[Records with scene code]

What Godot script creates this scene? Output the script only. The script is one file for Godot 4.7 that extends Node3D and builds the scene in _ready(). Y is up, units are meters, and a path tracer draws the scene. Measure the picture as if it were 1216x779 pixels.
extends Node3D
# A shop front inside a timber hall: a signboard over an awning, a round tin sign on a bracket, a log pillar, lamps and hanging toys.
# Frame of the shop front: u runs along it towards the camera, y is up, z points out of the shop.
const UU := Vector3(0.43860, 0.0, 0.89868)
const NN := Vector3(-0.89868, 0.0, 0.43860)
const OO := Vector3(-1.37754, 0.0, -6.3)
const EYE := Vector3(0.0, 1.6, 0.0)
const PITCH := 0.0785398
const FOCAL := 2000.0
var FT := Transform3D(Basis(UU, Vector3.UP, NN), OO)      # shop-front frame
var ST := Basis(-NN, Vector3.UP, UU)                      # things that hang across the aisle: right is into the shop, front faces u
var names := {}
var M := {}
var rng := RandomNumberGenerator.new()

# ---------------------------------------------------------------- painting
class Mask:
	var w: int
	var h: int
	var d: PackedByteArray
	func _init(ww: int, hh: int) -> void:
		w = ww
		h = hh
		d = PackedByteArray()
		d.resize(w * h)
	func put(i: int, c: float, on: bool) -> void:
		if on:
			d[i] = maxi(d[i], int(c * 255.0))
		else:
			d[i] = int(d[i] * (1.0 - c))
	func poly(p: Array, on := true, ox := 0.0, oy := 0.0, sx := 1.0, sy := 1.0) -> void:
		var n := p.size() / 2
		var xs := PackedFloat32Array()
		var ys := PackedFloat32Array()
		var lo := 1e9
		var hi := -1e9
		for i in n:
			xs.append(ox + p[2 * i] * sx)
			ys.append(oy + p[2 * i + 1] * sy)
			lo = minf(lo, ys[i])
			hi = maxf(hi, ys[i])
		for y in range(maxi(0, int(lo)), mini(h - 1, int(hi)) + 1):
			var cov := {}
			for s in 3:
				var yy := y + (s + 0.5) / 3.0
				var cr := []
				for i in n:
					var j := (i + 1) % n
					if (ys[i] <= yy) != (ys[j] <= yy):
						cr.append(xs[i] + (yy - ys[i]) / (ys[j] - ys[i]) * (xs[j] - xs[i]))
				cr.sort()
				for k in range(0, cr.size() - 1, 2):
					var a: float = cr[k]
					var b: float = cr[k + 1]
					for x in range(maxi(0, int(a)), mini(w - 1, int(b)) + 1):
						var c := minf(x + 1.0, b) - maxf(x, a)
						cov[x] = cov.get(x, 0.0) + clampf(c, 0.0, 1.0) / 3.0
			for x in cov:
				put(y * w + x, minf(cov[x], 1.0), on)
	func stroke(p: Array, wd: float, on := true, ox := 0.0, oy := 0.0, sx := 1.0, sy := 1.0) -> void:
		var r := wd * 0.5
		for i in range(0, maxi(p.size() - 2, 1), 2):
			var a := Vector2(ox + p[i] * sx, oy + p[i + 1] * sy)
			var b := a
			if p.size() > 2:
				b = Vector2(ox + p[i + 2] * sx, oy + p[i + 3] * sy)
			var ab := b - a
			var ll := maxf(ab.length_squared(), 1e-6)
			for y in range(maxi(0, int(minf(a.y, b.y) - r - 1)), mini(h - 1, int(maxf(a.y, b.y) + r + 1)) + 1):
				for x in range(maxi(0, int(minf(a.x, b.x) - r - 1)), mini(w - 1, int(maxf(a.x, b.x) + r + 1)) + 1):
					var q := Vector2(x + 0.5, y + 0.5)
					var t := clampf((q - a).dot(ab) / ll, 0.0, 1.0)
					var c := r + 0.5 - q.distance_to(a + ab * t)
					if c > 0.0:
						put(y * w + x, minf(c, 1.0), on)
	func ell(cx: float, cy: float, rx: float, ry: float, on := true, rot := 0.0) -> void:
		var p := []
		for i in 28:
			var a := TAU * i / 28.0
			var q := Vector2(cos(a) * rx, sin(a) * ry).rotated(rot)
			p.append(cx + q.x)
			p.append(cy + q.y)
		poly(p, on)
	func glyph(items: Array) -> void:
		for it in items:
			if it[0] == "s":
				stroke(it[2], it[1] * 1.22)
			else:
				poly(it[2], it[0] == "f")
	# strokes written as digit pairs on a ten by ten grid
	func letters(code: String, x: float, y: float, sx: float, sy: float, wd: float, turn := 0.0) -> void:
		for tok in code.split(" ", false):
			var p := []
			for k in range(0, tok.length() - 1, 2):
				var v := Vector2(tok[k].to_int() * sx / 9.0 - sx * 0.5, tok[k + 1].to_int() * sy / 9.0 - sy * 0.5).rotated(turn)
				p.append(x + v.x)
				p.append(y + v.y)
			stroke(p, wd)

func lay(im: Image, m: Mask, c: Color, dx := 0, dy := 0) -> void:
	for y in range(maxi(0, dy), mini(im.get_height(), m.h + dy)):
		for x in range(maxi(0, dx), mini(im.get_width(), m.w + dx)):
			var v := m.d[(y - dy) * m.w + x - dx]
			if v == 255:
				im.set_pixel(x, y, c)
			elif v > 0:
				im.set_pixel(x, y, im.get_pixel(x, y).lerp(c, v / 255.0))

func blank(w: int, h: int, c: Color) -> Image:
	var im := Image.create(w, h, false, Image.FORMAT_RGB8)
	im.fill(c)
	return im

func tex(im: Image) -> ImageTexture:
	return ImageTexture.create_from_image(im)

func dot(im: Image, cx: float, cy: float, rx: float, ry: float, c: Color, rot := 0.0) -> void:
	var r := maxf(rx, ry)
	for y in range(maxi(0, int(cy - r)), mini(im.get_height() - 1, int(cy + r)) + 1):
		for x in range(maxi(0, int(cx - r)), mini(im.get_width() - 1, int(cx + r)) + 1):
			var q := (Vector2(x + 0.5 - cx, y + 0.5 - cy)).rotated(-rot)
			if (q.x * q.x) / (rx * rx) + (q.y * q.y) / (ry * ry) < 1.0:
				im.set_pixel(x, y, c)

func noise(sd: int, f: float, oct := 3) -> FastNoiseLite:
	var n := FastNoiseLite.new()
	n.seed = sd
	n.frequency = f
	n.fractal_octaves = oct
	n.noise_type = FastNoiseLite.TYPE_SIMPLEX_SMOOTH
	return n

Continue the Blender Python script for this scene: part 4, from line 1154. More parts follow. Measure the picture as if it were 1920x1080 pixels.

**Written instruction**.
Go through the listing above and work out how many lines contain the string "were". Reply with the number alone.

**Expected answer**.
2